I had always supported and fought for LGBTQIA+ rights because of a simple fact. I don’t believe anyone has the right to dictate who I could or couldn’t love. I have seen what my friends had gone through. I thought I understood slightly what their struggle was. But I was wrong!
I discussed my realisation with some other friends later. And how I was still coming to terms with it and how uncomfortable I still was and am. One of them was my closest friend. He asked me whether I was ashamed of him being a gay man. My answer was an immediate and fierce no. Then he asked me then why am I acting shameful for being a bisexual person.

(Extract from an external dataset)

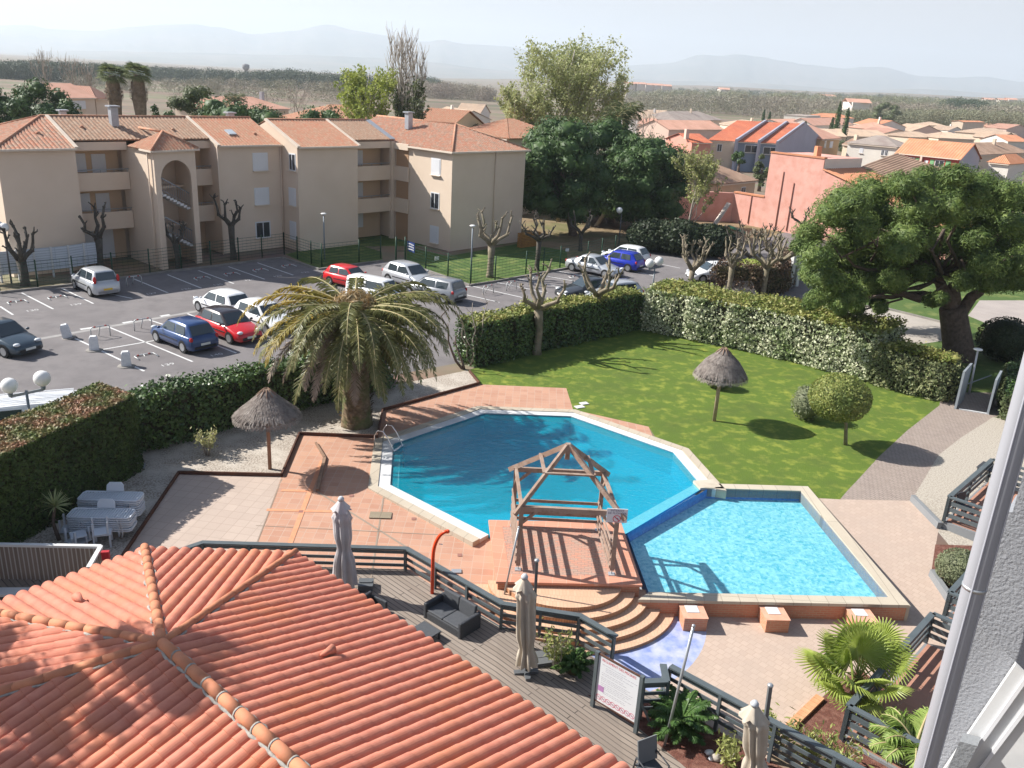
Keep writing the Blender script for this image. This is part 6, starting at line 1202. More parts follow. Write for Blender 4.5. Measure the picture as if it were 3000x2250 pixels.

I couldn’t make him understand that I am not ashamed of being a bisexual. I am very uncomfortable with it. I know how deeply conditioned I am, so much so that I will never be able to tell the person who opened this floodgate inside me how I feel, I will never be able to openly confess my love to my partner (if it happens to be a she) and definitely I don’t have the courage to tell my family about it. Does that make me ashamed of who I am? Because I am not bi-curious like I thought for a long time. I am bisexual or pansexual, I believe, they call it nowadays. That is I get attracted to a person, irrespective of their genders. But I do not believe I am ashamed of it.
Sometime I regret discussing it with my friends. If I had not, I could have kept the knowledge with me. I feel free at once and caged too. Free because I don’t have to hide from my friends. Caged because it complicates matters. But it is who I am. I might be scared of what it all means but I don’t question it.
I am uncomfortable with it, not ashamed.